An extremely interesting enquiry today is the Indian state’s engagement with international law. Despite its growing stature in the international community, India is still not signatory to several important international instruments and does not implement several other treaties that it is signatory to. This exceptionalism warrants examination, especially when India’s oft-stated reason for not signing and complying with international law is the regime’s inherent politicisation and prevalent hypocrisy. The contest between international law and international politics is not new, and recent developments – from the war against Iraq to the failure of the Bashir arrest warrants – raise the following crucial question: is there really an international law distinct from international politics?

I hope to explore both these questions –of India’s engagement with international law and of the line between international law and politics – in a series of pieces dedicated to the result of the recent Review Conference on the Rome Statute of the International Criminal Court (ICC) which took place in Kampala, Uganda earlier this year. Here the international community, by consensus, adopted a definition for the crime of aggression and agreed to a plan for its implementation. Resultant notable amendments to the Rome Statute include the definition of a ‘crime of aggression’ being linked to an ‘act of aggression … constituting a manifest violation of the United Nations Charter’ [article 8 bis]; the ability of the ICC to prosecute aggression independent of the Security Council in certain circumstances [article 15 bis]; more leeway to states in terms of accepting ICC jurisdiction and an increased role for the prosecutor.

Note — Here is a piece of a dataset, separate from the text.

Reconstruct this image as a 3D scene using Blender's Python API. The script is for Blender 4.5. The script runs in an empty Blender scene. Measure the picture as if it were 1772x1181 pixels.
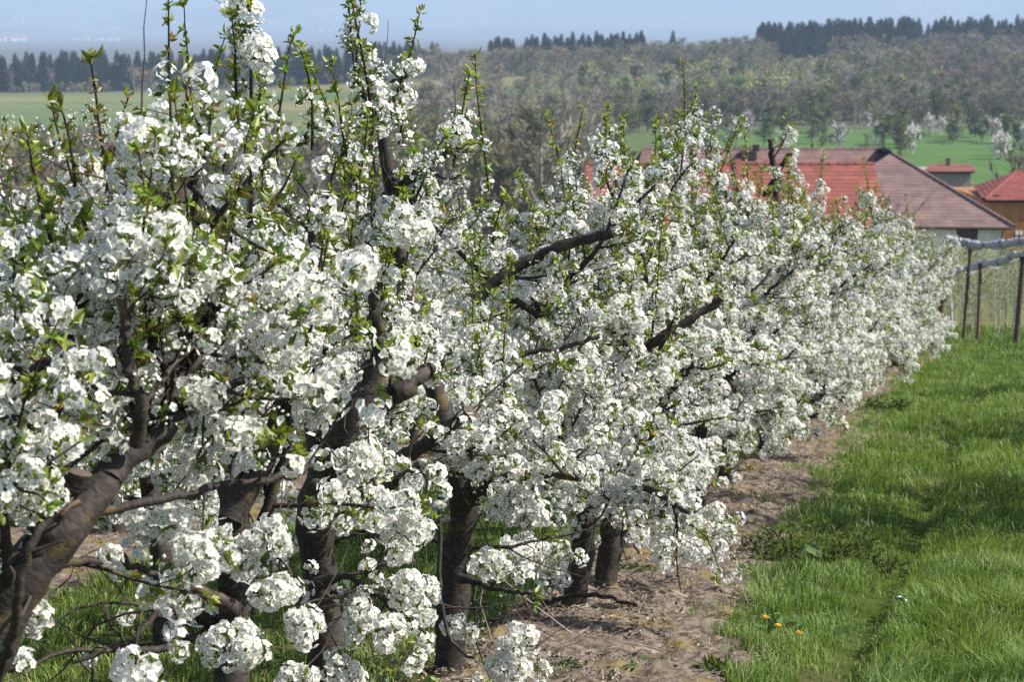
import bpy, math, random
import numpy as np
from mathutils import Vector, Matrix

scene = bpy.context.scene
C = scene.collection
R = math.radians

# ------------------------------------------------------------------ camera, sky, sun, exposure
F = 3540.0                                   # focal length in photo pixels (72 mm on a 36 mm wide frame)
PITCH = math.atan(550.5 / F)
cam_data = bpy.data.cameras.new("camera")
cam = bpy.data.objects.new("camera", cam_data)
C.objects.link(cam)
scene.camera = cam
cam.location = (0, 0, 0)
cam.rotation_euler = (R(90) - PITCH, 0, 0)
cam_data.sensor_width = 36.0
cam_data.lens = 36.0 * F / 1772
cam_data.clip_start = 0.1
cam_data.clip_end = 60000
cam_data.dof.use_dof = True
cam_data.dof.focus_distance = 7.0
cam_data.dof.aperture_fstop = 8.0

SUN_AZ, SUN_EL = R(97), R(43)                # clockwise from the viewing direction (+Y), elevation
SUN_DIR = Vector((math.sin(SUN_AZ) * math.cos(SUN_EL), math.cos(SUN_AZ) * math.cos(SUN_EL), math.sin(SUN_EL)))
world = bpy.data.worlds.new("World")
scene.world = world
world.use_nodes = True
wn = world.node_tree
wn.nodes.clear()
sky = wn.nodes.new("ShaderNodeTexSky")
sky.sky_type = 'NISHITA'
sky.sun_disc = False
sky.sun_elevation = SUN_EL
sky.sun_rotation = SUN_AZ
sky.air_density = 1.0
sky.dust_density = 1.2
bgn = wn.nodes.new("ShaderNodeBackground")
bgn.inputs[1].default_value = 0.085
won = wn.nodes.new("ShaderNodeOutputWorld")
wn.links.new(sky.outputs[0], bgn.inputs[0])
wn.links.new(bgn.outputs[0], won.inputs[0])

sd = bpy.data.lights.new("sun", 'SUN')
sd.energy = 5.0
sd.angle = R(0.53)
sd.color = (1.0, 0.945, 0.86)
sun = bpy.data.objects.new("sun", sd)
C.objects.link(sun)
sun.rotation_euler = SUN_DIR.to_track_quat('Z', 'Y').to_euler()

vs = scene.view_settings
scene.display_settings.display_device = 'sRGB'
vs.view_transform = 'Standard'
vs.look = 'None'
vs.gamma = 1.0
vs.use_curve_mapping = False
vs.exposure = 1.0
cy = scene.cycles
cy.max_bounces = 6
cy.diffuse_bounces = 3
cy.glossy_bounces = 2
cy.transmission_bounces = 5
cy.transparent_max_bounces = 12
cy.volume_bounces = 0
cy.use_denoising = False
cy.caustics_reflective = False
cy.caustics_refractive = False
cy.sample_clamp_indirect = 4.0

# ------------------------------------------------------------------ geometry of the place
H = 1.75                                     # eye height
_f = Vector((0, math.cos(PITCH), -math.sin(PITCH)))
_u = Vector((0, math.sin(PITCH), math.cos(PITCH)))


def ray(x, y):
    return _f + Vector((1, 0, 0)) * ((x - 886) / F) + _u * ((590.5 - y) / F)


def at(x, y, D):                             # the point seen at photo pixel x, y that lies D metres ahead
    r = ray(x, y)
    return r * (D / r.y)


_vp = ray(1820, 440)
_hl = math.hypot(_vp.x, _vp.y)
RX, RY = _vp.x / _hl, _vp.y / _hl            # horizontal direction of the orchard rows
SLOPE = _vp.z / _hl
S_ROW, S_ROW2, S_RIGHT = -2.24, -5.0, 1.12   # row lines, metres to the right of the camera


def row_pt(s, D):                            # (x, y) on the row line s where it is D ahead
    x = (s + D * RX) / RY
    return x, D


def vnoise(x, y, seed=0):
    x = np.asarray(x, float); y = np.asarray(y, float)
    xi = np.floor(x).astype(np.int64); yi = np.floor(y).astype(np.int64)
    fx = x - xi; fy = y - yi
    fx = fx * fx * (3 - 2 * fx); fy = fy * fy * (3 - 2 * fy)

    def h(a, b):
        n = (a * 374761393 + b * 668265263 + seed * 144665) & 0xffffffff
        n = ((n ^ (n >> 13)) * 1274126177) & 0xffffffff
        n = n ^ (n >> 16)
        return (n & 0xffff) / 65535.0
    return (h(xi, yi) * (1 - fx) + h(xi + 1, yi) * fx) * (1 - fy) + (h(xi, yi + 1) * (1 - fx) + h(xi + 1, yi + 1) * fx) * fy


def fbm(x, y, seed=0, oct=3):
    a, t, n = 0.5, 0, 0
    for k in range(oct):
        t = t + a * vnoise(np.asarray(x) * 2 ** k, np.asarray(y) * 2 ** k, seed + k)
        n += a; a *= 0.5
    return t / n


PR = np.array([0, 130, 250, 380, 500, 600, 750, 900, 1000, 1500, 3000, 8000, 11000, 15000, 20000, 23000], float)
PL = np.array([0, -16.2, -24, -26.5, -26.3, -26.5, -27, -27.5, -28, -38, -45, -62, -40, 170, 330, 330], float)
PM = np.array([0, -16.2, -24, -26.5, -25.5, -24, -20.5, -18.0, -18.0, -38, -45, -62, -40, 170, 330, 330], float)
PH = np.array([0, -16.2, -24, -26.5, -25.0, -23, -18.3, -12.6, -11.5, -38, -45, -62, -35, 185, 345, 345], float)
PO = np.array([0, -16.2, -24, -27, -27, -27, -27, -27, -28, -38, -45, -60, -60, -60, -60, -60], float)


def gz(x, y):
    """height of the ground"""
    x = np.asarray(x, float); y = np.asarray(y, float)
    r = np.hypot(x, y)
    along = x * RX + y * RY
    s = x * RY - y * RX
    plane = -H + SLOPE * along
    plane = np.where(along < 0, -H + 6.0 * np.tanh(SLOPE * along / 6.0), plane)
    az = np.arctan2(x, y)
    u = 886 + F * np.tan(np.clip(az, -1.2, 1.2))
    wl = np.clip((1000 - u) / 700, 0, 1); wr = np.clip((u - 1000) / 650, 0, 1)
    prof = np.interp(r, PR, PM) * (1 - wl - wr) + np.interp(r, PR, PL) * wl + np.interp(r, PR, PH) * wr
    wo = np.clip((np.abs(az) - 1.0) / 0.4, 0, 1)
    prof = prof * (1 - wo) + np.interp(r, PR, PO) * wo
    w = np.clip((r - 95) / 60, 0, 1); w = w * w * (3 - 2 * w)
    z = plane * (1 - w) + prof * w
    # undulation
    z = z + (fbm(x / 160, y / 160, 5) - 0.5) * np.clip((r - 150) / 300, 0, 1) * 3.0
    z = z + (fbm(x / 2600, y / 2600, 9, 4) - 0.5) * np.clip((r - 9500) / 4500, 0, 1) * 110
    # wheel rut and slight crowns in the lane near the camera
    nw = np.clip((60 - r) / 20, 0, 1)
    z = z - nw * 0.05 * np.exp(-((s + 0.78 + 0.03 * np.sin(along * 0.37)) / 0.13) ** 2)
    z = z + nw * 0.05 * (fbm(x * 1.2, y * 1.2, 21) - 0.5)
    return z


def gz1(x, y):
    return float(gz(x, y))


# ------------------------------------------------------------------ object helpers
def tag(o, label=None, cat=None, group=None, kind=None):
    if label: o["label"] = label
    if cat: o["category"] = cat
    if group: o["group"] = group
    if kind: o["kind"] = kind
    return o


def mesh_from(name, v, f, mats, mi=None, tint=None, smooth=False):
    """triangles (numpy) -> mesh"""
    v = np.ascontiguousarray(v, np.float32); f = np.ascontiguousarray(f, np.int32)
    me = bpy.data.meshes.new(name)
    me.vertices.add(len(v)); me.vertices.foreach_set("co", v.ravel())
    me.loops.add(len(f) * 3); me.loops.foreach_set("vertex_index", f.ravel())
    me.polygons.add(len(f)); me.polygons.foreach_set("loop_start", np.arange(0, len(f) * 3, 3, dtype=np.int32))
    if mi is not None: me.polygons.foreach_set("material_index", np.ascontiguousarray(mi, np.int32))
    if smooth is True:
        me.polygons.foreach_set("use_smooth", np.ones(len(f), bool))
    elif smooth is not False:
        me.polygons.foreach_set("use_smooth", np.ascontiguousarray(smooth, bool))
    else:
        me.polygons.foreach_set("use_smooth", np.zeros(len(f), bool))
    if tint is not None:
        a = me.color_attributes.new("tint", 'FLOAT_COLOR', 'POINT')
        t = np.ones((len(v), 4), np.float32); t[:, :3] = tint
        a.data.foreach_set("color", t.ravel())
    for m in mats: me.materials.append(m)
    me.update(calc_edges=True)
    return me


def obj(name, me, parent=None, mat=None):
    o = bpy.data.objects.new(name, me)
    C.objects.link(o)
    if parent is not None: o.parent = parent
    if mat is not None: o.matrix_basis = mat
    return o


def empty(name, loc):
    o = bpy.data.objects.new(name, None)
    C.objects.link(o)
    o.location = loc
    o.empty_display_size = 0.1
    return o


class P:
    """a growing triangle soup with colours"""
    def __init__(s): s.v = []; s.f = []; s.c = []; s.m = []; s.s = []; s.n = 0

    def add(s, v, f, c=(1, 1, 1), m=0, sm=False):
        v = np.asarray(v, float).reshape(-1, 3); f = np.asarray(f, int).reshape(-1, 3)
        s.v.append(v); s.f.append(f + s.n); s.n += len(v)
        c = np.asarray(c, float)
        s.c.append(np.broadcast_to(c, (len(v), 3)))
        s.m.append(np.full(len(f), m)); s.s.append(np.full(len(f), sm, bool))

    def quad(s, a, b, c_, d, c=(1, 1, 1), m=0):
        s.add([a, b, c_, d], [[0, 1, 2], [0, 2, 3]], c, m)

    def box(s, lo, hi, c=(1, 1, 1), m=0, M=None):
        x0, y0, z0 = lo; x1, y1, z1 = hi
        v = np.array([[x0, y0, z0], [x1, y0, z0], [x1, y1, z0], [x0, y1, z0], [x0, y0, z1], [x1, y0, z1], [x1, y1, z1], [x0, y1, z1]], float)
        if M is not None:
            v = np.array([list(M @ Vector(p)) for p in v])
        f = [[0, 2, 1], [0, 3, 2], [4, 5, 6], [4, 6, 7], [0, 1, 5], [0, 5, 4], [1, 2, 6], [1, 6, 5], [2, 3, 7], [2, 7, 6], [3, 0, 4], [3, 4, 7]]
        s.add(v, f, c, m)

    def arr(s):
        return dict(v=np.concatenate(s.v), f=np.concatenate(s.f), c=np.concatenate(s.c), m=np.concatenate(s.m), s=np.concatenate(s.s))

    def mesh(s, name, mats):
        a = s.arr()
        return mesh_from(name, a['v'], a['f'], mats, a['m'], a['c'], a['s'])

    def build(s, name, mats, parent=None, mat=None):
        return obj(name, s.mesh(name, mats), parent, mat)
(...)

It is interesting that that these amendments impact India’s four reasons for not signing the Rome Statute, which are explained here. First¸ India has been concerned about the wide range of powers conferred on the Security Council in the Rome Statute and the control a political body will exercise on what should be a purely legal process. This, prior to the Review Conference, included the Security Council’s monopoly over acts of aggression and article 16 of the Rome Statute (which allows the Security Council to delay ICC prosecutions indefinitely). Second, India is opposed to certain crimes under the jurisdiction of the Rome Statute – in 1998, the Rome Statute did not criminalise the use of nuclear weapons and other weapons of mass destruction. Furthermore, crimes against humanity and war crimes were defined too broadly for India’s liking and included ‘internal’ matters that should fall within the ‘domestic’ jurisdiction of states. Linked to this is India’s third objection to the Rome Statute, the idea of complimentarity and the jurisdiction of the ICC to decide when a country was ‘able and willing’ to prosecute (article 17, Rome Statute). And finally, India is suspicious about the strength of the office of the prosecutor as this power may be used in a politically motivated, arbitrary and unfair manner.

While I shall address the various impacts of the Kampala amendments in subsequent pieces, the same broad argument will run through all of them. The landscape of public international law, international humanitarian law, and international criminal law has evolved in the past decade. As a result, many of India’s concerns regarding the ICC have changed, have become irrelevant, or would be better served by engagement not boycott. This is not to say that India must sign the Rome Statute. Instead, the recent amendment to the Rome Statute, read with legal developments in the past decade, provides an important opportunity for India to reassess its policy towards the ICC, attempt reframing its objections in a more contemporary language, and consider engaging more actively with it.